> Supplied material:
>>>>
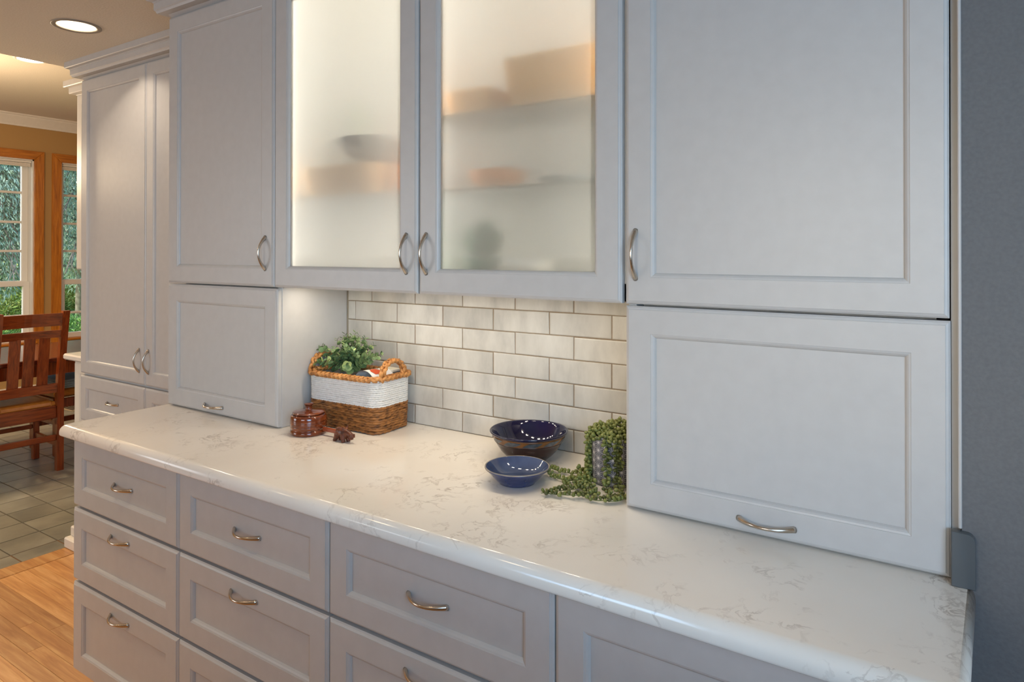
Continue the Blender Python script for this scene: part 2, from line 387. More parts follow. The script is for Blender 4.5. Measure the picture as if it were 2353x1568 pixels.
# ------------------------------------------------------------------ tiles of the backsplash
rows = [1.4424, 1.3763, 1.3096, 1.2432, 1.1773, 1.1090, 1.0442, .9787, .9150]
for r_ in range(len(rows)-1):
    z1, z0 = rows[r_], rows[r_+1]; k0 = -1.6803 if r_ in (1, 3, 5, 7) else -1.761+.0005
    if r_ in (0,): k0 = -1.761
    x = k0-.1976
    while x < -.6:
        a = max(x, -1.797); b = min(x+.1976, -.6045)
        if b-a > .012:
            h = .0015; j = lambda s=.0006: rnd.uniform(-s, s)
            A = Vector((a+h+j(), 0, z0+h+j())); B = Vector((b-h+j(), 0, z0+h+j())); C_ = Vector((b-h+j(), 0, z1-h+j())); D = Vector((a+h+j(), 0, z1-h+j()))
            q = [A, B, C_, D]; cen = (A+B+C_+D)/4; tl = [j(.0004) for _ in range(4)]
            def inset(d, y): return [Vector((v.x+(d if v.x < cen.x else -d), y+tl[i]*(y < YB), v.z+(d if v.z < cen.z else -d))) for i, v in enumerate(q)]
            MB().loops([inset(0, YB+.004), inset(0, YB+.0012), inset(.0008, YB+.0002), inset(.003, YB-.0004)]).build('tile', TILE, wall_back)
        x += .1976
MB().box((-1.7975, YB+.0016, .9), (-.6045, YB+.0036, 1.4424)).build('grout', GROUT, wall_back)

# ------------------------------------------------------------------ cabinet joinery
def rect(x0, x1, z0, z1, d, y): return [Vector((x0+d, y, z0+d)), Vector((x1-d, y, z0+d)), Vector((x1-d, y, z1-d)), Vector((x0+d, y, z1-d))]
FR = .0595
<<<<
> Goal of the exercise: Leave out the pictures and copy the rest of the material above exactly.

> Task result:
Continue the Blender Python script for this scene: part 2, from line 387. More parts follow. The script is for Blender 4.5. Measure the picture as if it were 2353x1568 pixels.
# ------------------------------------------------------------------ tiles of the backsplash
rows = [1.4424, 1.3763, 1.3096, 1.2432, 1.1773, 1.1090, 1.0442, .9787, .9150]
for r_ in range(len(rows)-1):
    z1, z0 = rows[r_], rows[r_+1]; k0 = -1.6803 if r_ in (1, 3, 5, 7) else -1.761+.0005
    if r_ in (0,): k0 = -1.761
    x = k0-.1976
    while x < -.6:
        a = max(x, -1.797); b = min(x+.1976, -.6045)
        if b-a > .012:
            h = .0015; j = lambda s=.0006: rnd.uniform(-s, s)
            A = Vector((a+h+j(), 0, z0+h+j())); B = Vector((b-h+j(), 0, z0+h+j())); C_ = Vector((b-h+j(), 0, z1-h+j())); D = Vector((a+h+j(), 0, z1-h+j()))
            q = [A, B, C_, D]; cen = (A+B+C_+D)/4; tl = [j(.0004) for _ in range(4)]
            def inset(d, y): return [Vector((v.x+(d if v.x < cen.x else -d), y+tl[i]*(y < YB), v.z+(d if v.z < cen.z else -d))) for i, v in enumerate(q)]
            MB().loops([inset(0, YB+.004), inset(0, YB+.0012), inset(.0008, YB+.0002), inset(.003, YB-.0004)]).build('tile', TILE, wall_back)
        x += .1976
MB().box((-1.7975, YB+.0016, .9), (-.6045, YB+.0036, 1.4424)).build('grout', GROUT, wall_back)

# ------------------------------------------------------------------ cabinet joinery
def rect(x0, x1, z0, z1, d, y): return [Vector((x0+d, y, z0+d)), Vector((x1-d, y, z0+d)), Vector((x1-d, y, z1-d)), Vector((x0+d, y, z1-d))]
FR = .0595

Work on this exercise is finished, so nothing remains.